Property

Disputed property taking headed to Indiana Supreme Court | State

The Indiana Supreme Court has agreed to decide whether the Gary Housing Authority followed proper procedures when it acquired through condemnation a since-demolished restaurant building at 624 Broadway.

The state’s high court issued an order Thursday granting transfer in the case and vacating a Dec. 27, 2021, Court of Appeals ruling that negated the Gary Housing Authority’s administrative taking of the property.

That actually was the second Indiana Court of Appeals decision in this case.

The first, which similarly ruled against the housing authority, was scuttled by Court of Appeals Chief Judge Cale Bradford on Dec. 2, 2021, three days after an article in The Times suggested the appeals court may have mistakenly applied the 2021 version of the eminent domain statute, instead of the statute in effect when the case commenced in 2019.

Now that the Supreme Court has agreed to hear the case, both the Gary Housing Authority, represented by Tramel Raggs and others, and 624 Broadway LLC, represented by Robert Welsh and Connor Nolan, will submit written arguments to the court in the months ahead, and get a chance to address and answer questions posed by the five justices at oral arguments, probably by the end of the year.

According to court records, the Gary Housing Authority is supported at the high court by nine additional Indiana municipal housing authorities, including the East Chicago Housing Authority.

A Supreme Court ruling is expected sometime in 2023.

At issue is whether the housing authority provided sufficient notice to the property owner prior to taking the property.

In its most recent ruling, the Court of Appeals said despite complying with the notice by publication provisions of Indiana law in effect at the time, the Gary Housing Authority had a further obligation under the U.S. Constitution to make an extra effort to directly contact John Allen, the registered agent for the building owners.
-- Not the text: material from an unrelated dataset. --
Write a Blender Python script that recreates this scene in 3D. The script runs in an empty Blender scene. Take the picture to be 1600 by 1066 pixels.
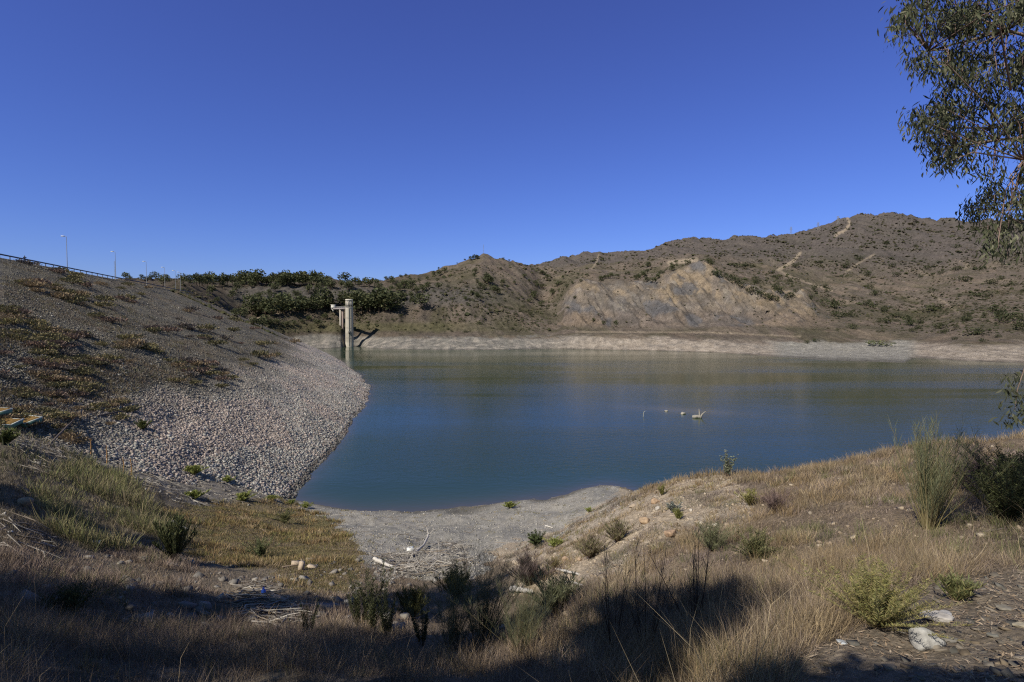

While the appeals court noted Allen managed to learn about the two condemnation hearings and attend them anyway, the court said it cannot say with confidence the Gary Housing Authority only would have paid $75,000 for the building had the proper procedure been followed, since Allen did not have an opportunity to present an appraiser’s valuation of $325,000 for the property.

As a result, the appeals court said it was vacating the Gary Housing Authority’s administrative taking of the property because it violated 624 Broadway’s constitutional rights, and it ordered the Lake Superior Court to conduct further proceedings consistent with the ruling.

“Under the circumstances, the Gary Housing Authority’s use of notice by publication was not reasonably calculated to reach Allen. Rather, the Gary Housing Authority’s use of notice by publication was a mere gesture, which is not due process,” said Appeals Judge Paul Mathias on behalf of the court.

Records show Allen was in the midst of renovating the building into the Nations Restaurant and Bar when the property was acquired by the Gary Housing Authority.

The housing authority in 2020 tore down the building, as well as the other structures in the 600 block of Broadway, as a prelude to constructing a new, mixed-use housing development in downtown Gary.